## What to produce
Leaving out every picture, quote the data below exactly as it appears.

## Dataset excerpt
■ ■ ■ ■ ■ ■ ■

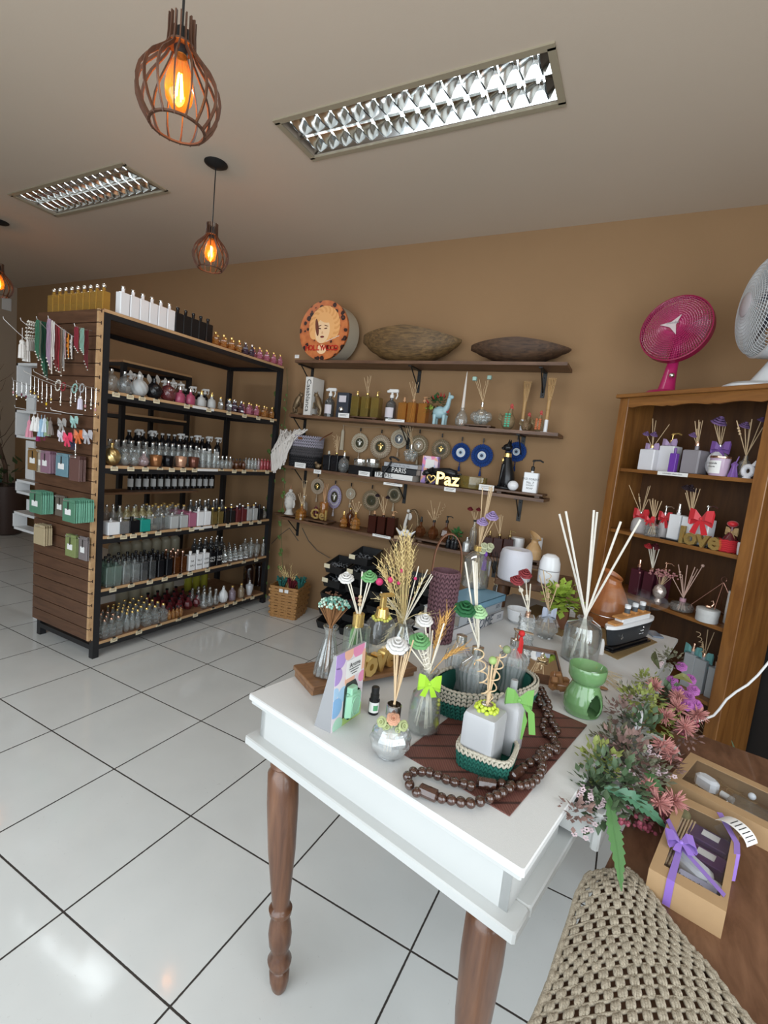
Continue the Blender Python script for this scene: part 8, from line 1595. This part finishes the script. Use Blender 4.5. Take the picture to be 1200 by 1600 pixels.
# ---------------------------------------------------------------- brown bench, crochet cloth and gift boxes
ZN = .70; benchw = wood('bench_wood',(.10,.045,.022),(.20,.10,.055),(5,1.2,5),.45,6,coat=.1); bn = T('side_bench','narrow brown wooden side bench beside the white table, at the right','bench',(.2,1.2,0))
pl = [(-.26,-.70),(.02,-.76),(.33,.585),(.32,.60),(.05,.645),(.035,.635)]; MB().prism(pl,.035,0,TR((0,0,ZN-.035))).build('top',benchw,bn)
for x,y in ((-.20,-.64),(0,-.68),(.06,.55),(.27,.51)): MB().lathe([(.018,0),(.024,ZN-.035)],12,0,(x,y,0)).build('leg',benchw,bn)
Lp = [(948,1361),(918,1367),(901,1400),(890,1440),(872,1493),(860,1533),(838,1588),(800,1660),(770,1730)]; Rp = [(980,1358),(998,1373),(1020,1400),(1044,1435),(1078,1480),(1108,1512),(1150,1570),(1200,1630),(1250,1700)]
def lerpl(L,v): q = v*(len(L)-1); i = min(len(L)-2,int(q)); return (L[i][0]+(L[i+1][0]-L[i][0])*(q-i),L[i][1]+(L[i+1][1]-L[i][1])*(q-i))
def clothp(u,v): a = onz(*lerpl(Lp,v),ZN+.012); b = onz(*lerpl(Rp,v),ZN+.012); p = a.lerp(b,u); p.z += .022*sin(pi*u)*min(1,v*4); return p
mb = MB(); NV = 26; random.seed(77)
for j in range(NV+1):
    v = j/NV; wd = (clothp(1,v)-clothp(0,v)).length; n = max(3,int(wd/.023)); mb.tube([clothp(i/12,max(0,v-.5/NV)) for i in range(13)],.0028,6)
    for i in range(n):
        for k in range(3):
            u = (i+.14+.19*k+(.5 if j % 2 else 0)-.12)/n
            if u > .99: continue
            c = clothp(u,v); t_ = (clothp(min(1,u+.02),v)-c).normalized(); d_ = (clothp(u,min(1,v+.03))-c).normalized(); q = d_.to_track_quat('Z','Y'); mb.ball(c+V((0,0,random.uniform(0,.002))),(.0036,.0038,.0088),7,5,0,None,q)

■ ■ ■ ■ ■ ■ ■

## Expected answer
Continue the Blender Python script for this scene: part 8, from line 1595. This part finishes the script. Use Blender 4.5. Take the picture to be 1200 by 1600 pixels.
# ---------------------------------------------------------------- brown bench, crochet cloth and gift boxes
ZN = .70; benchw = wood('bench_wood',(.10,.045,.022),(.20,.10,.055),(5,1.2,5),.45,6,coat=.1); bn = T('side_bench','narrow brown wooden side bench beside the white table, at the right','bench',(.2,1.2,0))
pl = [(-.26,-.70),(.02,-.76),(.33,.585),(.32,.60),(.05,.645),(.035,.635)]; MB().prism(pl,.035,0,TR((0,0,ZN-.035))).build('top',benchw,bn)
for x,y in ((-.20,-.64),(0,-.68),(.06,.55),(.27,.51)): MB().lathe([(.018,0),(.024,ZN-.035)],12,0,(x,y,0)).build('leg',benchw,bn)
Lp = [(948,1361),(918,1367),(901,1400),(890,1440),(872,1493),(860,1533),(838,1588),(800,1660),(770,1730)]; Rp = [(980,1358),(998,1373),(1020,1400),(1044,1435),(1078,1480),(1108,1512),(1150,1570),(1200,1630),(1250,1700)]
def lerpl(L,v): q = v*(len(L)-1); i = min(len(L)-2,int(q)); return (L[i][0]+(L[i+1][0]-L[i][0])*(q-i),L[i][1]+(L[i+1][1]-L[i][1])*(q-i))
def clothp(u,v): a = onz(*lerpl(Lp,v),ZN+.012); b = onz(*lerpl(Rp,v),ZN+.012); p = a.lerp(b,u); p.z += .022*sin(pi*u)*min(1,v*4); return p
mb = MB(); NV = 26; random.seed(77)
for j in range(NV+1):
    v = j/NV; wd = (clothp(1,v)-clothp(0,v)).length; n = max(3,int(wd/.023)); mb.tube([clothp(i/12,max(0,v-.5/NV)) for i in range(13)],.0028,6)
    for i in range(n):
        for k in range(3):
            u = (i+.14+.19*k+(.5 if j % 2 else 0)-.12)/n
            if u > .99: continue
            c = clothp(u,v); t_ = (clothp(min(1,u+.02),v)-c).normalized(); d_ = (clothp(u,min(1,v+.03))-c).normalized(); q = d_.to_track_quat('Z','Y'); mb.ball(c+V((0,0,random.uniform(0,.002))),(.0036,.0038,.0088),7,5,0,None,q)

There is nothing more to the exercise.